Last May, a Bellevue police officer found seven grams of marijuana in the car of a 26 year-old tech-industry worker. There is no evidence driver, Aaron MacPhee, was high or drunk; he had no criminal history; he just had a few joints worth of pot.

In November, voters voiced — no shouted — their disapproval of low-level marijuana possession charges. At least nine county prosecutors dismissed such pending cases after the election, citing the "will of the people," and acknowledging the difficulty of getting a jury to convict.

But the case against MacPhee continues. On Tuesday, his attorney, Scott Leist, is arguing for a dismissal in the Bellevue division of King County District Court. He cites a 1934 U.S. Supreme Court ruling from end of alcohol prohibition, which tossed a criminal case against apparent bootleggers because prohibition was "deprived of force" by the end of prohibition.

The analogy with marijuana prosecutions today is spot on, said Leist, a former Seattle police officer and prosecutor. "We’re talking about a crime that is not even a crime anymore," he said.

Bellevue city prosecutor Susan Irwin disagrees. MacPhee knew he was committing a crime, Irwin said, and Initiative 502 is not a retro-active get-out-of-jail free card.

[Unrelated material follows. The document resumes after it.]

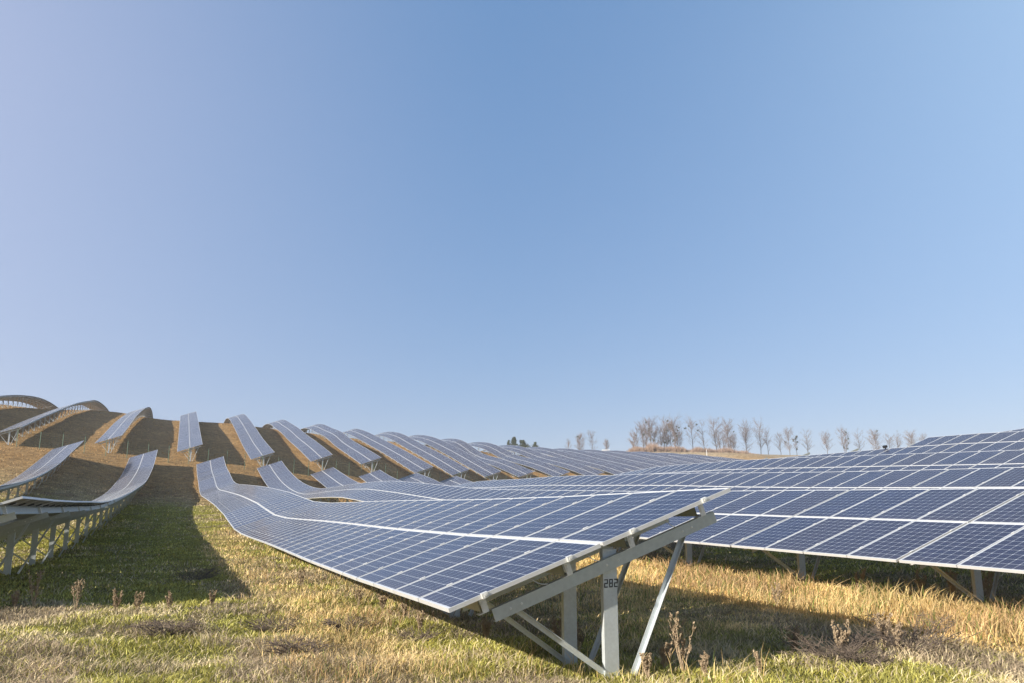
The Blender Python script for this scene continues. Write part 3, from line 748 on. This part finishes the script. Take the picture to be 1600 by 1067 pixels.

"Even though the law has now changed, it was in a effect at the prior time," said Irwin. Dismissing this case, she said, would be unfair to the people who were convicted of misdemeanor marijuana possession in similar circumstances.

I doubt those folks would care. More importantly, prosecutors consistently talk about exercising discretion, directing limited resources to important cases. This prosecution sounds like a statement, even though Initiative 502 easily passed in Bellevue.

Others will be listening. Leist said he's heard from several other defense attorneys, with similar pending cases in Bellevue, who'll be watching the outcome on Tuesday.